The
Nigerian Nobel-winning author, now living in the US, tells Oxford
students that it is up to young people to stand against
‘ultranationalism’ – in a speech that also took aim at Brexit and Bob
Dylan
The Nobel literature laureate Wole Soyinka has told students that if Donald Trump is elected president of the United States next week, he will leave the country.
“If in the unlikely event he does win, the first thing he’ll do is to
say [that] all green-card holders must reapply to come back into the
US. Well, I’m not waiting for that,” said Soyinka, who is
scholar-in-residence at New York University’s Institute of African
American Affairs this autumn. “The moment they announce his victory, I
will cut my green card myself and start packing up.”
The Nigerian playwright and poet, who was imprisoned in Nigeria during its civil war, later fleeing the country and receiving a death sentence in absentia, urged young people to stand up against oppression.
Giving a seminar to students at Oxford University, he also laid into
Brexit, saying it was a “ridiculous decision”, and part of an
international rise in what he called “ultranationalism”.

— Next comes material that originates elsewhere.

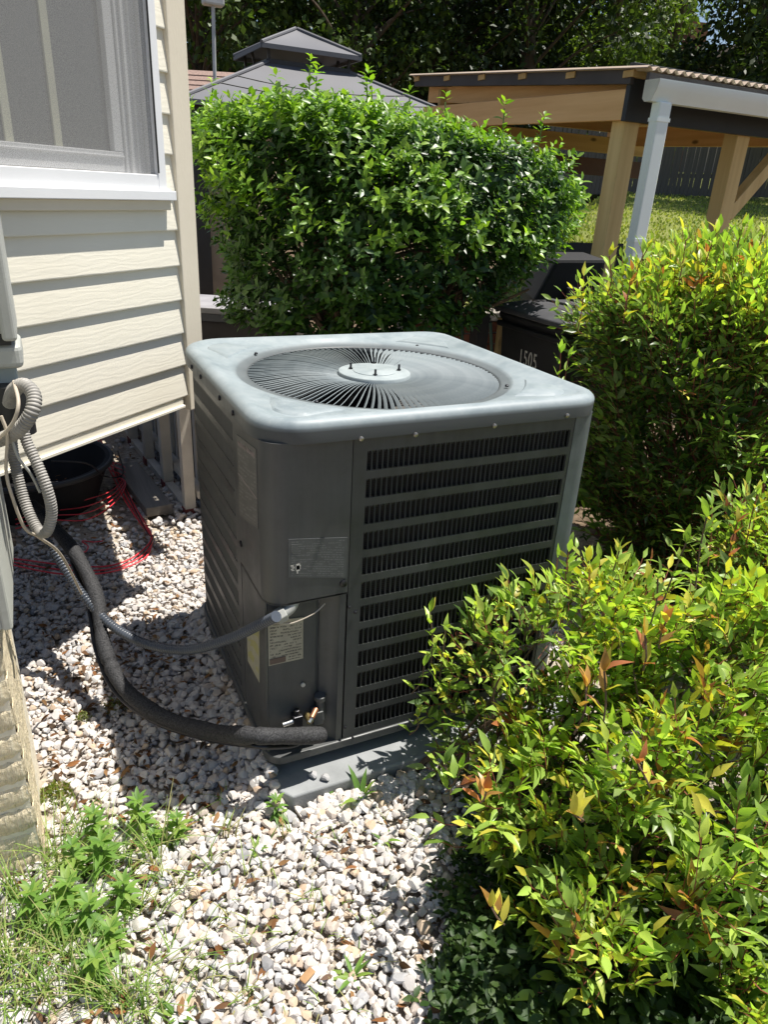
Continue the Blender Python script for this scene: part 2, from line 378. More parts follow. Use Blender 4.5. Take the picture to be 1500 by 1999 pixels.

“What is happening in Europe shouldn’t surprise any of us … It has
happened before,” he said. “We were here when Enoch Powell was leading
his thugs out to drive blacks from here … it’s a constant fight to try
to get a nation to recognise its own noble persuasions, its own
persuasions of the loftiness of human possibility. It’s for young people
like you to say no to them whenever that happens.”
Soyinka was Africa’s first Nobel laureate in literature, winning in
1986 for writing that “in a wide cultural perspective and with poetic
overtones fashions the drama of existence”.
He told the students that African literature today was “robust,
without a question, especially with the younger generation… I think we
of the older are getting a little bit tired, and I think our production
gets thinner and thinner. But fortunately, it doesn’t worry any of us,
as far as I know, because the body of literature that is coming out [is]
varied and liberated,” he said.
“African literature suffered from some kind of ideological spasm in
which the younger generation was bombarded by a sense of ideological
duty, in other words it was bombarded with a very simplistic notion by
leftist radical writers, very reformative revolutionary thinkers, that
all literature is ideological and therefore writers must ensure that
their writing illustrates progressive ideologies.”
This, he said, had “inhibited a number of very talented writers,
crippled their sense of liberal creativity, forced them to try and
narrow themselves into a very tight prism of viewing phenomena, humour,
relationships, even politics.” But “fortunately this next generation has
been freeing itself and the result is really marvellous, very varied –
the women in particular”.
Asked about Bob Dylan’s unexpected crowning
as winner of this year’s Nobel laureate, Soyinka was reluctant to be
drawn, though he did say: “Since I’ve written quite a number of songs
for my plays, I would like to be nominated for a Grammy”.